Os estudos bíblicos constituíram um interesse permanente na
sua vida e ministério sacerdotal e episcopal. Colaborou na versão da Bíblia em
português, designadamente com a tradução e notas do Cântico dos Cânticos, da Carta
de Tiago, da Carta de Judas e do Apocalipse, para Bíblia Sagrada, da MEL Editores (maio
de 2013), edição a partir da Bíblia
Ilustrada da Editorial Universus (direção do cónego José Galamba de Oliveira, de 1959 a 1970) e com a com a
tradução do 1.º Livro das Crónicas e do
Evangelho de Marcos, para a mais recente
edição da Bíblia Sagrada editada pela
Difusora Bíblica (1998 e 2018).
***
Em
Lamego, só foi Bispo residencial durante um ano, embora tenha sido Bispo Auxiliar
e Coadjutor durante quase 5 anos. Portanto, a sua obra não se evidenciou. Não obstante,
revelou-se um Bispo próximo, de trato afável, aberto a novas experiências e muito
exigente.
Recordo que,
numa das primeiras visitas ao Seminário Maior, nos motivou para a aquisição da
Bíblia, dizendo que não se compreendia um seminarista que não tivesse a Bíblia
completa. Autorizou a ida de seminaristas dos últimos anos à experiência de
trabalho no estrangeiro, designadamente na Alemanha e na França. Valorizava a
reunião com o clero diocesano na sede da diocese e nas zonas pastorais. Estabeleceu,
com a colaboração do então cónego António José Rafael (depois,
Bispo de Bragança e Miranda),
que em cada arciprestado houvesse um sacerdote encarregado do desenvolvimento
da pastoral da evangelização, outro para a liturgia e outro para a atividade sócio-caritativa.
Dedicou-se
com afinco às visitas pastorais. Acompanhei-o às visitas pastorais de Mezio,
São Joaninho e Pendilhe, como o acompanhei no encerramento duma atividade de
catequese familiar em Pendilhe, bem como na inauguração do Centro paroquial de Pendilhe
por ocasião das bodas de prata do pároco de então, o cónego Clara Ângelo.

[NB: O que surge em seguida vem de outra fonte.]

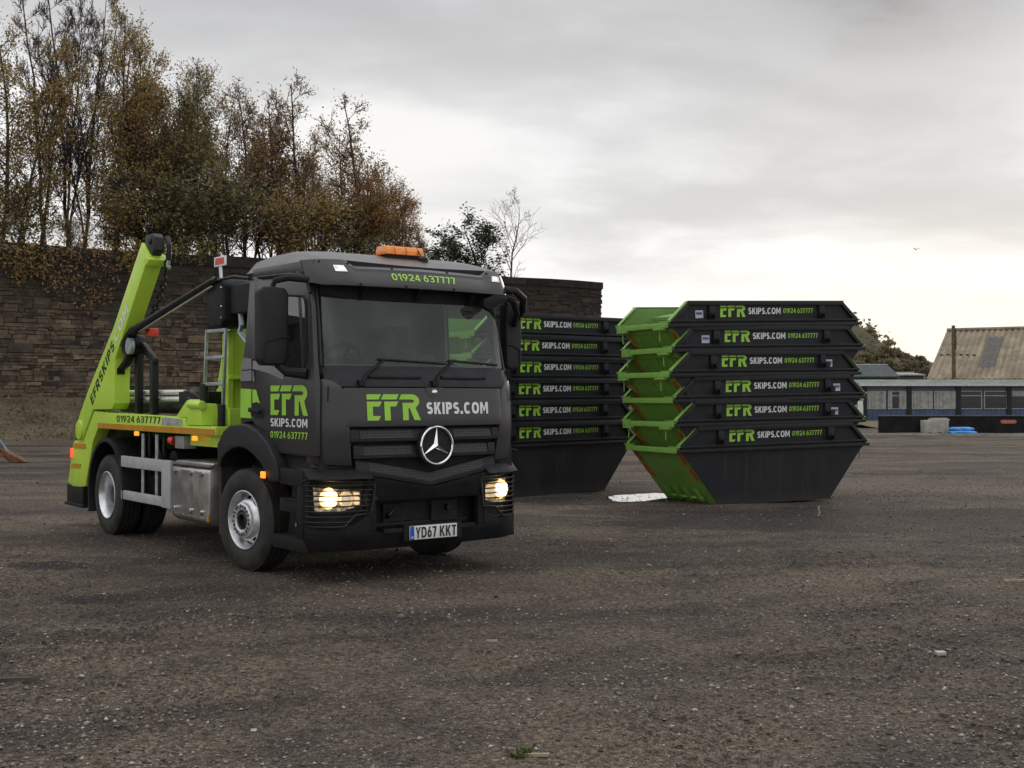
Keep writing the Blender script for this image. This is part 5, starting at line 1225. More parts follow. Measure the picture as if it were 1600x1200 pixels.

Procedeu ao lançamento da 1.ª pedra da nova igreja de Alvite, iniciou obras de
melhoria no Seminário de Resende e benzeu e inaugurou a igreja remodelada do
Seminário de Lamego, por ordem do antecessor.
Interessou-se
pelas celebrações e participação dos fiéis na Sé Catedral, onde servi como
turiferário. Urgiu a implantação de altar versus
populum nas igrejas e tentou, sem êxito eliminar altares laterais, considerados
em excesso em muitas delas, o que trouxe problemas a alguns párocos. Tomou a
seu cargo a conferição da prima-tonsura e as ordens menores e maiores. Bastantes
sacerdotes receberam ordens das suas mãos. Os primeiros sacerdotes foram (15-8-1967): Augusto Souto, Fernando Artur Mergulhão,
João Crisóstomo e Sabino Pinto de Almeida.
Sem agradar
a todos, foi um bispo dedicado de muitos em Lamego guardam boa memória.